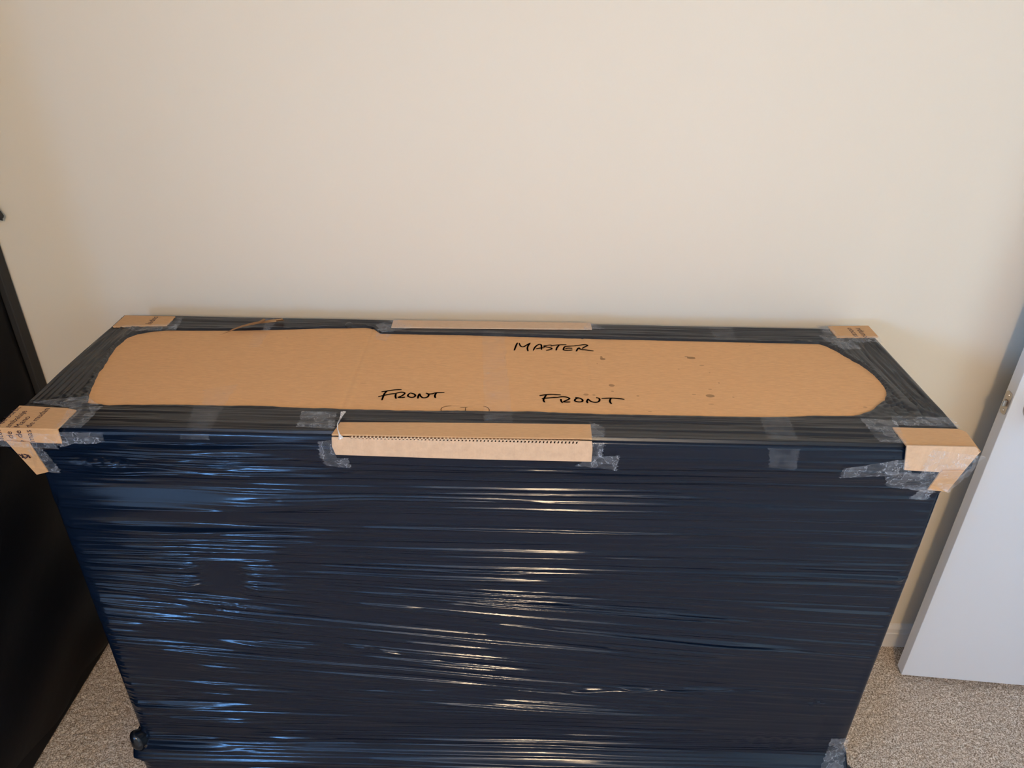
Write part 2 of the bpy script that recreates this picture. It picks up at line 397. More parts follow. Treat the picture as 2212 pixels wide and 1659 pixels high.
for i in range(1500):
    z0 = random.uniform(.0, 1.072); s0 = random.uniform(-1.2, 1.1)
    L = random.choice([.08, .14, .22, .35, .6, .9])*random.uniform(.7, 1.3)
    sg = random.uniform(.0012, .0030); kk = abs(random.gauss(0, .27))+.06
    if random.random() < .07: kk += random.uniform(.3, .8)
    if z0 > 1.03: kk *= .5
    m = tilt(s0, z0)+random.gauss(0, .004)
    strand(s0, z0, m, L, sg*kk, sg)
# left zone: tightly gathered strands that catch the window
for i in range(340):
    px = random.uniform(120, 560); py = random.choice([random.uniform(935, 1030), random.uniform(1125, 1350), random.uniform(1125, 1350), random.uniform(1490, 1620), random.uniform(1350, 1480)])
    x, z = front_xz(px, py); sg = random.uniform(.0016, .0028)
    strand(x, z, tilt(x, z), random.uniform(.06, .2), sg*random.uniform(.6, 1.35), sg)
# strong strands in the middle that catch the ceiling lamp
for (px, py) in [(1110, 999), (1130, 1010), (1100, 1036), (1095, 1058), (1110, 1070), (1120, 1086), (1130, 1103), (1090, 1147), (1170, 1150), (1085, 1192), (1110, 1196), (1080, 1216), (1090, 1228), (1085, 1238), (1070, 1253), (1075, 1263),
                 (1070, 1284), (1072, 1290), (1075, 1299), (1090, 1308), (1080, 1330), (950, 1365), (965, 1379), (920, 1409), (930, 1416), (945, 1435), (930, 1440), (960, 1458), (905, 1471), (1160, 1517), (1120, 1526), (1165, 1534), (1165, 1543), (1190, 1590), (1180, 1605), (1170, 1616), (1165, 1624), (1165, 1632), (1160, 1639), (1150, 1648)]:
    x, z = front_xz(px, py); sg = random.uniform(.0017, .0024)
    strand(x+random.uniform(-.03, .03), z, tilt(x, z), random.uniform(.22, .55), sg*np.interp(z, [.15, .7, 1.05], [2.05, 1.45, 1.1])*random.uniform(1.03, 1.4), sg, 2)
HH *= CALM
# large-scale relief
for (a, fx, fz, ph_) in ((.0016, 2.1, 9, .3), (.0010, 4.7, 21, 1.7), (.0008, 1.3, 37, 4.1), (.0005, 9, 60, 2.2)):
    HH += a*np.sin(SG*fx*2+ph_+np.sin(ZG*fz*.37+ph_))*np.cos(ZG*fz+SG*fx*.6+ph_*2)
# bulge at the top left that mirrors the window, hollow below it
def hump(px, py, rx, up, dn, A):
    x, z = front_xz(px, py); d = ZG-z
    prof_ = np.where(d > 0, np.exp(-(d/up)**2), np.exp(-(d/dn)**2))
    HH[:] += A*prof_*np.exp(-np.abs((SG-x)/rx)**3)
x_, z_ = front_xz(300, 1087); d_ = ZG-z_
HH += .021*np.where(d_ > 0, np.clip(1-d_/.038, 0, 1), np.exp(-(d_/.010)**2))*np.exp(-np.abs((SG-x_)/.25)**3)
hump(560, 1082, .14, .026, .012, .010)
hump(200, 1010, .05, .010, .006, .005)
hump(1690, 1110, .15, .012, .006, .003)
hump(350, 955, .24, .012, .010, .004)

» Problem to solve
The listing above must be printed again exactly, minus its pictures.

» Written response
Write part 2 of the bpy script that recreates this picture. It picks up at line 397. More parts follow. Treat the picture as 2212 pixels wide and 1659 pixels high.
for i in range(1500):
    z0 = random.uniform(.0, 1.072); s0 = random.uniform(-1.2, 1.1)
    L = random.choice([.08, .14, .22, .35, .6, .9])*random.uniform(.7, 1.3)
    sg = random.uniform(.0012, .0030); kk = abs(random.gauss(0, .27))+.06
    if random.random() < .07: kk += random.uniform(.3, .8)
    if z0 > 1.03: kk *= .5
    m = tilt(s0, z0)+random.gauss(0, .004)
    strand(s0, z0, m, L, sg*kk, sg)
# left zone: tightly gathered strands that catch the window
for i in range(340):
    px = random.uniform(120, 560); py = random.choice([random.uniform(935, 1030), random.uniform(1125, 1350), random.uniform(1125, 1350), random.uniform(1490, 1620), random.uniform(1350, 1480)])
    x, z = front_xz(px, py); sg = random.uniform(.0016, .0028)
    strand(x, z, tilt(x, z), random.uniform(.06, .2), sg*random.uniform(.6, 1.35), sg)
# strong strands in the middle that catch the ceiling lamp
for (px, py) in [(1110, 999), (1130, 1010), (1100, 1036), (1095, 1058), (1110, 1070), (1120, 1086), (1130, 1103), (1090, 1147), (1170, 1150), (1085, 1192), (1110, 1196), (1080, 1216), (1090, 1228), (1085, 1238), (1070, 1253), (1075, 1263),
                 (1070, 1284), (1072, 1290), (1075, 1299), (1090, 1308), (1080, 1330), (950, 1365), (965, 1379), (920, 1409), (930, 1416), (945, 1435), (930, 1440), (960, 1458), (905, 1471), (1160, 1517), (1120, 1526), (1165, 1534), (1165, 1543), (1190, 1590), (1180, 1605), (1170, 1616), (1165, 1624), (1165, 1632), (1160, 1639), (1150, 1648)]:
    x, z = front_xz(px, py); sg = random.uniform(.0017, .0024)
    strand(x+random.uniform(-.03, .03), z, tilt(x, z), random.uniform(.22, .55), sg*np.interp(z, [.15, .7, 1.05], [2.05, 1.45, 1.1])*random.uniform(1.03, 1.4), sg, 2)
HH *= CALM
# large-scale relief
for (a, fx, fz, ph_) in ((.0016, 2.1, 9, .3), (.0010, 4.7, 21, 1.7), (.0008, 1.3, 37, 4.1), (.0005, 9, 60, 2.2)):
    HH += a*np.sin(SG*fx*2+ph_+np.sin(ZG*fz*.37+ph_))*np.cos(ZG*fz+SG*fx*.6+ph_*2)
# bulge at the top left that mirrors the window, hollow below it
def hump(px, py, rx, up, dn, A):
    x, z = front_xz(px, py); d = ZG-z
    prof_ = np.where(d > 0, np.exp(-(d/up)**2), np.exp(-(d/dn)**2))
    HH[:] += A*prof_*np.exp(-np.abs((SG-x)/rx)**3)
x_, z_ = front_xz(300, 1087); d_ = ZG-z_
HH += .021*np.where(d_ > 0, np.clip(1-d_/.038, 0, 1), np.exp(-(d_/.010)**2))*np.exp(-np.abs((SG-x_)/.25)**3)
hump(560, 1082, .14, .026, .012, .010)
hump(200, 1010, .05, .010, .006, .005)
hump(1690, 1110, .15, .012, .006, .003)
hump(350, 955, .24, .012, .010, .004)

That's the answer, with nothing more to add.